When those who speak in God’s name sell their message, God switches off the microphones. The line goes dead. The people who once claimed to have a word from the Lord are left embarrassed, covering their mouths.

Micah contrasts himself:

“On the other hand I am filled with power—
With the Spirit of the Lord—and with justice and courage to make known to Jacob his rebellious act…” (3:8)

The true prophet is not driven by gain, but by the Spirit. He is willing to name sin—even among the powerful—because God’s justice and mercy are at stake.

Verse 12 is the line that will echo more than a century later in Jeremiah’s day:

“Zion will be plowed as a field,
Jerusalem will become a heap of ruins…”

In Jeremiah 26, elders of the land recall Micah’s prophecy and note that King Hezekiah did not kill Micah for this message. Instead, he feared the Lord and sought His favor, and God relented. In other words, Micah’s hard word actually helped spark a course correction.

That is what gives preachers—and prophets and parents and disciplers—hope.

Faithful warnings, delivered in the power of the Spirit, can still be heard. Hard truth, spoken with grief and love, can still avert disaster.

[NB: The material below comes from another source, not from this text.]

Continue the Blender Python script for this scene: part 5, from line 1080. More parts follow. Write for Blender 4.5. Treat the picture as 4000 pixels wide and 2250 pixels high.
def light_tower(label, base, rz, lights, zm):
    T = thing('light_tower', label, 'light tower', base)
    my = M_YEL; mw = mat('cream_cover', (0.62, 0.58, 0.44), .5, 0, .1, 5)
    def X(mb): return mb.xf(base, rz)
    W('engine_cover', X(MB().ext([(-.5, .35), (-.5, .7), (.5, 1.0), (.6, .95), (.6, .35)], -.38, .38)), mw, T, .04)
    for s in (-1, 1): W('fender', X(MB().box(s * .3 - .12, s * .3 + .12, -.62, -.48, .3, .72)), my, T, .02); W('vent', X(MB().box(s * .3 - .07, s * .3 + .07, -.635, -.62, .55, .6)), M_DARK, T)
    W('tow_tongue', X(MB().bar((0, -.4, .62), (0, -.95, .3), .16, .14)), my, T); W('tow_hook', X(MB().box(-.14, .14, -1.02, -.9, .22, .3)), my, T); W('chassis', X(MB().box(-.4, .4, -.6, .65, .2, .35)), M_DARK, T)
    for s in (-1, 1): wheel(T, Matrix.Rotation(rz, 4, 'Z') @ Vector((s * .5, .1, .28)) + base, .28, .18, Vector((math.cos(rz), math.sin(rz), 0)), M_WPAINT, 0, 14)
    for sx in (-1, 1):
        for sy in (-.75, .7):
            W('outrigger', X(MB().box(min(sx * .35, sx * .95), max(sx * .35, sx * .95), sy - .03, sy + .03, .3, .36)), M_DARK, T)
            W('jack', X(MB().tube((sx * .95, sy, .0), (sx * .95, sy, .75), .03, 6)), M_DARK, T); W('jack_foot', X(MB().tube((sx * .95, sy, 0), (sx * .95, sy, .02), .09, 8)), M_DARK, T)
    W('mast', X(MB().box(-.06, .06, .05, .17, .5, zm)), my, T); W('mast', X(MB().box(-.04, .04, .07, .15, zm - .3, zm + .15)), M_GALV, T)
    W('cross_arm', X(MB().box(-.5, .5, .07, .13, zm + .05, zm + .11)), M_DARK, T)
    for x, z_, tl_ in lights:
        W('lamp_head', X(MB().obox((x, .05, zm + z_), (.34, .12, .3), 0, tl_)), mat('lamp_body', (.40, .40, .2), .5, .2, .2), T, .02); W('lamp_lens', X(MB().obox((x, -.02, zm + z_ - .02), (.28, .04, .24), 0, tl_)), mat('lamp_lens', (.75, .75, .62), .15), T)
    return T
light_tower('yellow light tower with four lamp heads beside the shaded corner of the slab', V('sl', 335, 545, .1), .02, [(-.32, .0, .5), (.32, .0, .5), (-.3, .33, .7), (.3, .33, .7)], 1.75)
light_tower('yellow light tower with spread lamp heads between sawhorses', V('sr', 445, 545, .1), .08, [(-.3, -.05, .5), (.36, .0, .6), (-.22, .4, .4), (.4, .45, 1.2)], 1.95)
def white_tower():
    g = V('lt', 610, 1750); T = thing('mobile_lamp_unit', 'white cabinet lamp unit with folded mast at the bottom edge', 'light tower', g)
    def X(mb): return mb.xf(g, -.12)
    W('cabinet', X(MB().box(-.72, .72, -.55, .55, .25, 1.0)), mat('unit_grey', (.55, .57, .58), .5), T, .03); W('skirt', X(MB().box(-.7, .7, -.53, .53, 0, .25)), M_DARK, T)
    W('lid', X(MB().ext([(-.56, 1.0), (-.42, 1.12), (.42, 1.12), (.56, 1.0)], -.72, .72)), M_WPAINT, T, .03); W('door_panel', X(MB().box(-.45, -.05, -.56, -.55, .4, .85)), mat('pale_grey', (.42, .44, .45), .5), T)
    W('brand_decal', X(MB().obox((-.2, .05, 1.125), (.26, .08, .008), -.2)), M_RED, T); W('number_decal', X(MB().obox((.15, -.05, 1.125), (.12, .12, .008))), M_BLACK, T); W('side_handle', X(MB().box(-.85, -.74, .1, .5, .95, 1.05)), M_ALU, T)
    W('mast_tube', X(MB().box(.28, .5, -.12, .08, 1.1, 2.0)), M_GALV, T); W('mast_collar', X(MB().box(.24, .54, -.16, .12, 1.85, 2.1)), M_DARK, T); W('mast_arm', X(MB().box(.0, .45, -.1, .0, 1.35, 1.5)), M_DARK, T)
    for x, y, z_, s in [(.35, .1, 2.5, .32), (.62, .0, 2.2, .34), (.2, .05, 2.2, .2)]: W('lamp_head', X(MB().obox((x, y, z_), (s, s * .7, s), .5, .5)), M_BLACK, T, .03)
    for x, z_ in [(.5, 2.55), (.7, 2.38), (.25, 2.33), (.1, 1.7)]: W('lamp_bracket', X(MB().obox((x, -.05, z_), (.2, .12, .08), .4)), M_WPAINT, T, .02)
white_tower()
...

In an age when many are cynical about pastors and religious leaders—sometimes for good reason—Micah forces both pulpit and pew to ask:

  • Are we using God-language to protect our comfort?
  • Are we assuming, “God is with us; nothing bad will happen,” while building our lives on injustice, greed, or idolatry?

Micah reminds us: what we build by twisting justice, we cannot expect God to leave standing.

But he also reminds us that when people listen—when leaders repent—God still relents.

  • Reflection:  Where do you need Micah’s courage—to speak truth without selling it, or to receive a hard word without resisting it?
  • Closing Prayer:  Lord, You are the God who comes down, who melts mountains, who shatters idols, and who still speaks through Your Word. Where we have lifted up substitutes for You, tear them down. Fill us with Your Spirit—not for gain or applause, but for justice and courage. Give us hearts willing to hear warning, lips willing to speak truth in love, and lives that reflect Your compassion. In Jesus’ name, amen.